JUBA – South Sudan’s Transitional National Legislative Assembly (or TNLA) now faces a critical decision this week as it races against time to endorse an extension of South Sudan’s transitional period announced by the government.
President Salva Kiir Mayardit and First Vice President Riek Machar in a meeting on Saturday in Juba “reached consensus” to extend the transition period by at least two years from February 2025 to February 2027 and postpone elections to from December 2024, to December 2026.
This decision followed a proposal by a high-level committee tasked to assess the implementation of the revitalized peace agreement. The parliament and the R-JMEC are required to endorse the decision of the parties to the agreement.
The government could therefore be dissolved as early as September 22 if the extension is not endorsed by the two bodies.
The government has argued that the extension is necessary to complete critical tasks outlined in the Revitalized Peace Agreement (R-ARCSS), according to the deputy national minister of information Jacob Maiju Korok.
“There were some articles in the Revitalized Peace Agreement that were not implemented, and we do not want to rush into an election without implementing all the articles,” he said during a briefing yesterday.
The Reconstituted Joint Monitoring and Evaluation Commission (R-JMEC), an independent body tasked with overseeing the implementation of the peace agreement, is expected to discuss the extension proposal and forward it to the parliament for approval.
The parliament has only six days to act before the current transitional period expires.
The decision to extend the transitional period has been supported by the presidency and the parties to the agreement.
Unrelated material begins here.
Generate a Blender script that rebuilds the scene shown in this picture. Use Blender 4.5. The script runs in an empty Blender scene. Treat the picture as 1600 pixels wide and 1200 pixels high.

They believe that it is essential to maintain peace and security in South Sudan and to ensure that elections are conducted in a free, fair, and credible manner.
“It will be taken to R-JMEC, maybe on Tuesday and it will be discussed and then passed, when it is passed it would be forwarded for endorsement and blessing by the parliament,” Korok said, adding that the remaining five months would be used “for the mobilization of funds.”
He explained that the signatories to the agreement believe it is extremely important to maintain peace, security, and relative political stability ushered in by the revitalized peace agreement rather than going for elections.
“By ensuring that elections are conducted in a secure environment, and will establish electoral systems that will deliver free, fair, credible and democratic elections to avoid a return to war,” the senior government official said.